_AIM OF THE EXERCISE_
Up to and including the line that contains "sc.view_settings.gamma = 1;", write out each line of the material from its first line, exactly.

_SOURCE MATERIAL_
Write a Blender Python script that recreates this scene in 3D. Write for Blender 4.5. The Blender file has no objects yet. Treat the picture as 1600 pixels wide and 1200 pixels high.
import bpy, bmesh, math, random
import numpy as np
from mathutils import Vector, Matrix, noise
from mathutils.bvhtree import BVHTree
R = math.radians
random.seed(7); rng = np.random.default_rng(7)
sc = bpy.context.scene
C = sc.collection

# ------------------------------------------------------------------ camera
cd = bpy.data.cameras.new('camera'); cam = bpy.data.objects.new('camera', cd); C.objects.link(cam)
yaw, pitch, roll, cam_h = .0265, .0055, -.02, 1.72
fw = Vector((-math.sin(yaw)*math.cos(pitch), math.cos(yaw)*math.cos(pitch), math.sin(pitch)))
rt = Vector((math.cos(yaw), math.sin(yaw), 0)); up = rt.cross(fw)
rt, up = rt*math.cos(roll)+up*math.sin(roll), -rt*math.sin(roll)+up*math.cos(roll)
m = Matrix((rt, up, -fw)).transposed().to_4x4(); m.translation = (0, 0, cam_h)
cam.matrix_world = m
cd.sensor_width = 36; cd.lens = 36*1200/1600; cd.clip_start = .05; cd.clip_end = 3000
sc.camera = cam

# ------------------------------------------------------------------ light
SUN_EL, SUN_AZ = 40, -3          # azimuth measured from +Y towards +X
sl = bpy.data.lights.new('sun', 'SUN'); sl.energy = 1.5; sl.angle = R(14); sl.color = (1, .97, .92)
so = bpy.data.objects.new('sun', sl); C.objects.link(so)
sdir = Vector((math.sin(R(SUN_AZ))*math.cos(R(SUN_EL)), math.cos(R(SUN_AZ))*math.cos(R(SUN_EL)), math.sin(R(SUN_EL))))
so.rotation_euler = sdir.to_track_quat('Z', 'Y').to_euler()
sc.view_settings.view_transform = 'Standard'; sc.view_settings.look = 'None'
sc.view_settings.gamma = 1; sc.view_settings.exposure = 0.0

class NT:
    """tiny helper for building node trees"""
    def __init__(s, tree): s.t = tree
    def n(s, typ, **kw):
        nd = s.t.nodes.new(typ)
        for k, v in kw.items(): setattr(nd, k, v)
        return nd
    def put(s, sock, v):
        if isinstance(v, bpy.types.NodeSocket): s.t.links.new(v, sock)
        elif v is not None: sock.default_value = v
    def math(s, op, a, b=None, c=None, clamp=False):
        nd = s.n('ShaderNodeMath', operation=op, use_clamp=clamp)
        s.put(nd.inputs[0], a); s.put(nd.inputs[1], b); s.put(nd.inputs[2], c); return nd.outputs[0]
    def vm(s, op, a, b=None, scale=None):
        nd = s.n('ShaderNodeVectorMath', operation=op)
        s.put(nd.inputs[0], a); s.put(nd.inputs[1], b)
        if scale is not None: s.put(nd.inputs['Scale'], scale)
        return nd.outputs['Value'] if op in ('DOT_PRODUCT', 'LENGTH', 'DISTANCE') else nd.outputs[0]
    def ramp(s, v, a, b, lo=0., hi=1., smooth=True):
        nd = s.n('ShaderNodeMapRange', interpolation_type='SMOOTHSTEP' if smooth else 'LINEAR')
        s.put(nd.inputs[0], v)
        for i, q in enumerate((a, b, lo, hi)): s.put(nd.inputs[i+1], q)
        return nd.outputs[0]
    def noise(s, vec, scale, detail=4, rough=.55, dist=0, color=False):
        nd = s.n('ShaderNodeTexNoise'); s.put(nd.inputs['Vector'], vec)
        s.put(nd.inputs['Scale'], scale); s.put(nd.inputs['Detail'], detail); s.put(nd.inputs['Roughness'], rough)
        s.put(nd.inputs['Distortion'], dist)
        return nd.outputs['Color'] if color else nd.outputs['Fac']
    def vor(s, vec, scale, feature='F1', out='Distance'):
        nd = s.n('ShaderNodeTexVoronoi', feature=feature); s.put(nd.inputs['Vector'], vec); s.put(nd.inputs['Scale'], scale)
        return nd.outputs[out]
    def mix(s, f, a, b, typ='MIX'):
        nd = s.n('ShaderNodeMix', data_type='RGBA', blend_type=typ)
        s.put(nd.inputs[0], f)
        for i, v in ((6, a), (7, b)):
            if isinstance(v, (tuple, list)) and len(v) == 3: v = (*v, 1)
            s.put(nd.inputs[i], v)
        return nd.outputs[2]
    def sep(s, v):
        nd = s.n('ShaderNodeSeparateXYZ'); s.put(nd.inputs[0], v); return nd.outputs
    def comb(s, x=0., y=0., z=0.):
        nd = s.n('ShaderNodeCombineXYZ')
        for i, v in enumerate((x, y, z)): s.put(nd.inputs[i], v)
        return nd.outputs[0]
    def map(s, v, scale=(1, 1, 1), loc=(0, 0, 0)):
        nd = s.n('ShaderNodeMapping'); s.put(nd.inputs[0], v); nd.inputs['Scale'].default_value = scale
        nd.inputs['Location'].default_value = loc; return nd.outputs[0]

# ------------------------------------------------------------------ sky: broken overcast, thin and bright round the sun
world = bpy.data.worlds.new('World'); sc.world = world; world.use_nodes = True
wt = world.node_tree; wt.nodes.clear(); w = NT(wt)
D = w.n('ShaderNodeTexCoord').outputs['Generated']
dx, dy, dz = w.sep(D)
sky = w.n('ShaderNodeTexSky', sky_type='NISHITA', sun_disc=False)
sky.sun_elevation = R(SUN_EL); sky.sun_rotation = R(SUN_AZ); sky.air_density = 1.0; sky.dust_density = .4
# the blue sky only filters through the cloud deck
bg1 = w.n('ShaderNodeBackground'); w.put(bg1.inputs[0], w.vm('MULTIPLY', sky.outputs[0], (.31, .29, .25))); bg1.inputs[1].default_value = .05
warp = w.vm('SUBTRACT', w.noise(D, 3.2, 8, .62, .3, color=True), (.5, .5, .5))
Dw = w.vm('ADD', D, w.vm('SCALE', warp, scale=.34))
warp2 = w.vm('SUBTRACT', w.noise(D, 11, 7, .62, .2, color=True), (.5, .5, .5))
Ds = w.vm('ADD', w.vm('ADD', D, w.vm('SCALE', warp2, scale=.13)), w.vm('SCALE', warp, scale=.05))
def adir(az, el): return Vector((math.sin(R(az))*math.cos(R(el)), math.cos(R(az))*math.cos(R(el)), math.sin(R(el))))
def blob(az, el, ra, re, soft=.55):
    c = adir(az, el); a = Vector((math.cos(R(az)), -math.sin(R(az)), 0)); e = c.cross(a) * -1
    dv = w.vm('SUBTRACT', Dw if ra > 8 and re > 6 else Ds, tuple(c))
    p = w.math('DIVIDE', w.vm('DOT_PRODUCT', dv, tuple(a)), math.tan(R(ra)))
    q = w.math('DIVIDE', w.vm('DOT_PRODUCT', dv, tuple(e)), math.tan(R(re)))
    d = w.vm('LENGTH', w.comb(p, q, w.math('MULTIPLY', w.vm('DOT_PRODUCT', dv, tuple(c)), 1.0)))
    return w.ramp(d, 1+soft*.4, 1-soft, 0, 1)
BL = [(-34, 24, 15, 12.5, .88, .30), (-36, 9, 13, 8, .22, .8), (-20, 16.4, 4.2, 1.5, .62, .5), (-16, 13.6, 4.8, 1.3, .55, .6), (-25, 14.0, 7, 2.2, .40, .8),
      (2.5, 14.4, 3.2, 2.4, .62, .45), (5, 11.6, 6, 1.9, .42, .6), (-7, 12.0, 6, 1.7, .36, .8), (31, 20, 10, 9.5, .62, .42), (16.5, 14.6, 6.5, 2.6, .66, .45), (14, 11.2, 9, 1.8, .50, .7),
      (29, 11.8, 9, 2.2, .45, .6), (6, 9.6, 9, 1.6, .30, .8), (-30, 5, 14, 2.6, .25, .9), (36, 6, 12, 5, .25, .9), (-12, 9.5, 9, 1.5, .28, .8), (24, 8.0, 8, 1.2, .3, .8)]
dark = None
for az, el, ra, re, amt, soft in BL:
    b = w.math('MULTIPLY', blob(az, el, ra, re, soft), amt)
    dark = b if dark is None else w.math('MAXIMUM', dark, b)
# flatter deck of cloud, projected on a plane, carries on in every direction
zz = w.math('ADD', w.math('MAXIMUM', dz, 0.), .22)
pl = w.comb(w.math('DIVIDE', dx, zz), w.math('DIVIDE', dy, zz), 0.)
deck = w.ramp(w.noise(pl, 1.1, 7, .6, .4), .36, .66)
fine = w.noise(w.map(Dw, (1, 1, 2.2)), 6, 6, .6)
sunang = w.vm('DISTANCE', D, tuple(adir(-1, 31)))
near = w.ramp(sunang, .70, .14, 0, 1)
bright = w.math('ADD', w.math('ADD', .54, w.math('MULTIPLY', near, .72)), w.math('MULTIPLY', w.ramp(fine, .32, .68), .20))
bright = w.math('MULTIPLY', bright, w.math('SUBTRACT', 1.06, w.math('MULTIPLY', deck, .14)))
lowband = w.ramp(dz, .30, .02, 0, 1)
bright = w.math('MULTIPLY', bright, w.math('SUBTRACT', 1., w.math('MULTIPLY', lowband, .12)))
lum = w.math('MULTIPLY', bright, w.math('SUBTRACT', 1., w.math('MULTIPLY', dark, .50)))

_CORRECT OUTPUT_
Write a Blender Python script that recreates this scene in 3D. Write for Blender 4.5. The Blender file has no objects yet. Treat the picture as 1600 pixels wide and 1200 pixels high.
import bpy, bmesh, math, random
import numpy as np
from mathutils import Vector, Matrix, noise
from mathutils.bvhtree import BVHTree
R = math.radians
random.seed(7); rng = np.random.default_rng(7)
sc = bpy.context.scene
C = sc.collection

# ------------------------------------------------------------------ camera
cd = bpy.data.cameras.new('camera'); cam = bpy.data.objects.new('camera', cd); C.objects.link(cam)
yaw, pitch, roll, cam_h = .0265, .0055, -.02, 1.72
fw = Vector((-math.sin(yaw)*math.cos(pitch), math.cos(yaw)*math.cos(pitch), math.sin(pitch)))
rt = Vector((math.cos(yaw), math.sin(yaw), 0)); up = rt.cross(fw)
rt, up = rt*math.cos(roll)+up*math.sin(roll), -rt*math.sin(roll)+up*math.cos(roll)
m = Matrix((rt, up, -fw)).transposed().to_4x4(); m.translation = (0, 0, cam_h)
cam.matrix_world = m
cd.sensor_width = 36; cd.lens = 36*1200/1600; cd.clip_start = .05; cd.clip_end = 3000
sc.camera = cam

# ------------------------------------------------------------------ light
SUN_EL, SUN_AZ = 40, -3          # azimuth measured from +Y towards +X
sl = bpy.data.lights.new('sun', 'SUN'); sl.energy = 1.5; sl.angle = R(14); sl.color = (1, .97, .92)
so = bpy.data.objects.new('sun', sl); C.objects.link(so)
sdir = Vector((math.sin(R(SUN_AZ))*math.cos(R(SUN_EL)), math.cos(R(SUN_AZ))*math.cos(R(SUN_EL)), math.sin(R(SUN_EL))))
so.rotation_euler = sdir.to_track_quat('Z', 'Y').to_euler()
sc.view_settings.view_transform = 'Standard'; sc.view_settings.look = 'None'
sc.view_settings.gamma = 1; sc.view_settings.exposure = 0.0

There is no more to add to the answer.